**Task to carry out**
Repeat the material below exactly, line for line.

Saved entries
● ● ● ●

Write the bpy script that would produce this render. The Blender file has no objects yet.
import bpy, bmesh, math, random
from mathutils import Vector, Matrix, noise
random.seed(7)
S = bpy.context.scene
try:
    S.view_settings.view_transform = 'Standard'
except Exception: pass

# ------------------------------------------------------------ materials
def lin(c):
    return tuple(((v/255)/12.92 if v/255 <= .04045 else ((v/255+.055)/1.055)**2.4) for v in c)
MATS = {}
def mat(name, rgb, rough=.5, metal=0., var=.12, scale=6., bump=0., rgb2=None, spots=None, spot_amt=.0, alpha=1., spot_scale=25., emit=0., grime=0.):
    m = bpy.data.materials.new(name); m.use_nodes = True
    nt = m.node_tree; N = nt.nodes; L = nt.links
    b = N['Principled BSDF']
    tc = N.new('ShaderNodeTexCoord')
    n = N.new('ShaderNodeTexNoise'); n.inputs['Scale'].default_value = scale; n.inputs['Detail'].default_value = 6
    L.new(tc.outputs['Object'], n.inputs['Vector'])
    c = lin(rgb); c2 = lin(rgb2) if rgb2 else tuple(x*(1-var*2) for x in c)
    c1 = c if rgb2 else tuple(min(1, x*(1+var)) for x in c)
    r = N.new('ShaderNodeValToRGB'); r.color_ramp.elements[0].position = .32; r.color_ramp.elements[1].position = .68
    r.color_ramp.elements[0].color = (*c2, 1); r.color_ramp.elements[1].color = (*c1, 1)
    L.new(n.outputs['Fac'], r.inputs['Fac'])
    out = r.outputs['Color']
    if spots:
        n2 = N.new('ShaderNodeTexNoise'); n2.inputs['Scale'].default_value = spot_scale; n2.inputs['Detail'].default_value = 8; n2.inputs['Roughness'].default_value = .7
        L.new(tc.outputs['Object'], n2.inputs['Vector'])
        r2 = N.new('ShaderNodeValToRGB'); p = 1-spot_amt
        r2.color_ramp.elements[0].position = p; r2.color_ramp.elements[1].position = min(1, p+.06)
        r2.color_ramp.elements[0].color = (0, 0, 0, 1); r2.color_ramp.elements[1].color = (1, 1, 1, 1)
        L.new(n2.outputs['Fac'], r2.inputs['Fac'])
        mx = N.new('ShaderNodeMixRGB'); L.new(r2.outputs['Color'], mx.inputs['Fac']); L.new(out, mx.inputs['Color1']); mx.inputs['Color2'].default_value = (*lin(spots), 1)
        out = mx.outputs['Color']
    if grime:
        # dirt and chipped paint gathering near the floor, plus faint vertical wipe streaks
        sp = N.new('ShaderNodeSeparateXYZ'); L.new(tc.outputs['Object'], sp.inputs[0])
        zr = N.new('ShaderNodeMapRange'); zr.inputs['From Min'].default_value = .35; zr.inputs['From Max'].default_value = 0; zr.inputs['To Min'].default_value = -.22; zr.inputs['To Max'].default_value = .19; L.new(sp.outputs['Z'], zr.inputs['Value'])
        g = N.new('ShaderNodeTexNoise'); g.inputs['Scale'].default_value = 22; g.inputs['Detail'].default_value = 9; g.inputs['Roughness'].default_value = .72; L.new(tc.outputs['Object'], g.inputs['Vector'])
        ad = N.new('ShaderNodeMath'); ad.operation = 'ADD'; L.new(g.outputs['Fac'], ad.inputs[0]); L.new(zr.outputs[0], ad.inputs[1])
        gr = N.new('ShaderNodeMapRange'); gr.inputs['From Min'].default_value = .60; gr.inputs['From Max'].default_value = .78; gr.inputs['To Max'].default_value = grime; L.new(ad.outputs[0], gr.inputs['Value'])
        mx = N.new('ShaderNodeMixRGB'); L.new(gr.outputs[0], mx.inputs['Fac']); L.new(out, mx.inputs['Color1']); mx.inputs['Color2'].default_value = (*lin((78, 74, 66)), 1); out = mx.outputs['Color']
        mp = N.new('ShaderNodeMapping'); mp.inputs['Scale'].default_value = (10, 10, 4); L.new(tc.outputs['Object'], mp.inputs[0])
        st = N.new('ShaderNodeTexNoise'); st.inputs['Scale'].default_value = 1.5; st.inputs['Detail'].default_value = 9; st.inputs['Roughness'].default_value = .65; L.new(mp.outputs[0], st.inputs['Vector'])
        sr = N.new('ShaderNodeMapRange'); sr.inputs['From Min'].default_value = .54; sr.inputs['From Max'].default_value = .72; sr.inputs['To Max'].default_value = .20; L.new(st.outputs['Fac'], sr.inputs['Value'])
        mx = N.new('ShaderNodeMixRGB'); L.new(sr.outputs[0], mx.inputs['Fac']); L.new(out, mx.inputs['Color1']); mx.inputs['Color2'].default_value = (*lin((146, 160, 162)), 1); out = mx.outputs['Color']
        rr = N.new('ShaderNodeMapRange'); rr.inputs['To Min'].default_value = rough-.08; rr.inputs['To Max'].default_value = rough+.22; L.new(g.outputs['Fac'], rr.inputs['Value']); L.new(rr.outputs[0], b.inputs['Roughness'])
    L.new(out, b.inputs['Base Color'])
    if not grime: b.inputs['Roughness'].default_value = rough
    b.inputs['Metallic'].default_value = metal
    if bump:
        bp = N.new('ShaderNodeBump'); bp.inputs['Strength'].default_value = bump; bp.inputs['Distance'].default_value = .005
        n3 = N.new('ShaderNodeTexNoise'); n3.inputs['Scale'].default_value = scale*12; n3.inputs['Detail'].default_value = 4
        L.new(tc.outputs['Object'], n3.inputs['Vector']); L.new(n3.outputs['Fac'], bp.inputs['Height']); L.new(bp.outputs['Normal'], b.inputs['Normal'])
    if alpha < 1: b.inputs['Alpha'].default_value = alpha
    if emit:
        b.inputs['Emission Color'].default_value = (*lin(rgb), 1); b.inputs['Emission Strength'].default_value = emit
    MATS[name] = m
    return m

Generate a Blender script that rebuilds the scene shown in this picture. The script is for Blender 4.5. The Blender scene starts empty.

● ● ● ●

**Task solution**
Write the bpy script that would produce this render. The Blender file has no objects yet.
import bpy, bmesh, math, random
from mathutils import Vector, Matrix, noise
random.seed(7)
S = bpy.context.scene
try:
    S.view_settings.view_transform = 'Standard'
except Exception: pass

# ------------------------------------------------------------ materials
def lin(c):
    return tuple(((v/255)/12.92 if v/255 <= .04045 else ((v/255+.055)/1.055)**2.4) for v in c)
MATS = {}
def mat(name, rgb, rough=.5, metal=0., var=.12, scale=6., bump=0., rgb2=None, spots=None, spot_amt=.0, alpha=1., spot_scale=25., emit=0., grime=0.):
    m = bpy.data.materials.new(name); m.use_nodes = True
    nt = m.node_tree; N = nt.nodes; L = nt.links
    b = N['Principled BSDF']
    tc = N.new('ShaderNodeTexCoord')
    n = N.new('ShaderNodeTexNoise'); n.inputs['Scale'].default_value = scale; n.inputs['Detail'].default_value = 6
    L.new(tc.outputs['Object'], n.inputs['Vector'])
    c = lin(rgb); c2 = lin(rgb2) if rgb2 else tuple(x*(1-var*2) for x in c)
    c1 = c if rgb2 else tuple(min(1, x*(1+var)) for x in c)
    r = N.new('ShaderNodeValToRGB'); r.color_ramp.elements[0].position = .32; r.color_ramp.elements[1].position = .68
    r.color_ramp.elements[0].color = (*c2, 1); r.color_ramp.elements[1].color = (*c1, 1)
    L.new(n.outputs['Fac'], r.inputs['Fac'])
    out = r.outputs['Color']
    if spots:
        n2 = N.new('ShaderNodeTexNoise'); n2.inputs['Scale'].default_value = spot_scale; n2.inputs['Detail'].default_value = 8; n2.inputs['Roughness'].default_value = .7
        L.new(tc.outputs['Object'], n2.inputs['Vector'])
        r2 = N.new('ShaderNodeValToRGB'); p = 1-spot_amt
        r2.color_ramp.elements[0].position = p; r2.color_ramp.elements[1].position = min(1, p+.06)
        r2.color_ramp.elements[0].color = (0, 0, 0, 1); r2.color_ramp.elements[1].color = (1, 1, 1, 1)
        L.new(n2.outputs['Fac'], r2.inputs['Fac'])
        mx = N.new('ShaderNodeMixRGB'); L.new(r2.outputs['Color'], mx.inputs['Fac']); L.new(out, mx.inputs['Color1']); mx.inputs['Color2'].default_value = (*lin(spots), 1)
        out = mx.outputs['Color']
    if grime:
        # dirt and chipped paint gathering near the floor, plus faint vertical wipe streaks
        sp = N.new('ShaderNodeSeparateXYZ'); L.new(tc.outputs['Object'], sp.inputs[0])
        zr = N.new('ShaderNodeMapRange'); zr.inputs['From Min'].default_value = .35; zr.inputs['From Max'].default_value = 0; zr.inputs['To Min'].default_value = -.22; zr.inputs['To Max'].default_value = .19; L.new(sp.outputs['Z'], zr.inputs['Value'])
        g = N.new('ShaderNodeTexNoise'); g.inputs['Scale'].default_value = 22; g.inputs['Detail'].default_value = 9; g.inputs['Roughness'].default_value = .72; L.new(tc.outputs['Object'], g.inputs['Vector'])
        ad = N.new('ShaderNodeMath'); ad.operation = 'ADD'; L.new(g.outputs['Fac'], ad.inputs[0]); L.new(zr.outputs[0], ad.inputs[1])
        gr = N.new('ShaderNodeMapRange'); gr.inputs['From Min'].default_value = .60; gr.inputs['From Max'].default_value = .78; gr.inputs['To Max'].default_value = grime; L.new(ad.outputs[0], gr.inputs['Value'])
        mx = N.new('ShaderNodeMixRGB'); L.new(gr.outputs[0], mx.inputs['Fac']); L.new(out, mx.inputs['Color1']); mx.inputs['Color2'].default_value = (*lin((78, 74, 66)), 1); out = mx.outputs['Color']
        mp = N.new('ShaderNodeMapping'); mp.inputs['Scale'].default_value = (10, 10, 4); L.new(tc.outputs['Object'], mp.inputs[0])
        st = N.new('ShaderNodeTexNoise'); st.inputs['Scale'].default_value = 1.5; st.inputs['Detail'].default_value = 9; st.inputs['Roughness'].default_value = .65; L.new(mp.outputs[0], st.inputs['Vector'])
        sr = N.new('ShaderNodeMapRange'); sr.inputs['From Min'].default_value = .54; sr.inputs['From Max'].default_value = .72; sr.inputs['To Max'].default_value = .20; L.new(st.outputs['Fac'], sr.inputs['Value'])
        mx = N.new('ShaderNodeMixRGB'); L.new(sr.outputs[0], mx.inputs['Fac']); L.new(out, mx.inputs['Color1']); mx.inputs['Color2'].default_value = (*lin((146, 160, 162)), 1); out = mx.outputs['Color']
        rr = N.new('ShaderNodeMapRange'); rr.inputs['To Min'].default_value = rough-.08; rr.inputs['To Max'].default_value = rough+.22; L.new(g.outputs['Fac'], rr.inputs['Value']); L.new(rr.outputs[0], b.inputs['Roughness'])
    L.new(out, b.inputs['Base Color'])
    if not grime: b.inputs['Roughness'].default_value = rough
    b.inputs['Metallic'].default_value = metal
    if bump:
        bp = N.new('ShaderNodeBump'); bp.inputs['Strength'].default_value = bump; bp.inputs['Distance'].default_value = .005
        n3 = N.new('ShaderNodeTexNoise'); n3.inputs['Scale'].default_value = scale*12; n3.inputs['Detail'].default_value = 4
        L.new(tc.outputs['Object'], n3.inputs['Vector']); L.new(n3.outputs['Fac'], bp.inputs['Height']); L.new(bp.outputs['Normal'], b.inputs['Normal'])
    if alpha < 1: b.inputs['Alpha'].default_value = alpha
    if emit:
        b.inputs['Emission Color'].default_value = (*lin(rgb), 1); b.inputs['Emission Strength'].default_value = emit
    MATS[name] = m
    return m

Generate a Blender script that rebuilds the scene shown in this picture. The script is for Blender 4.5. The Blender scene starts empty.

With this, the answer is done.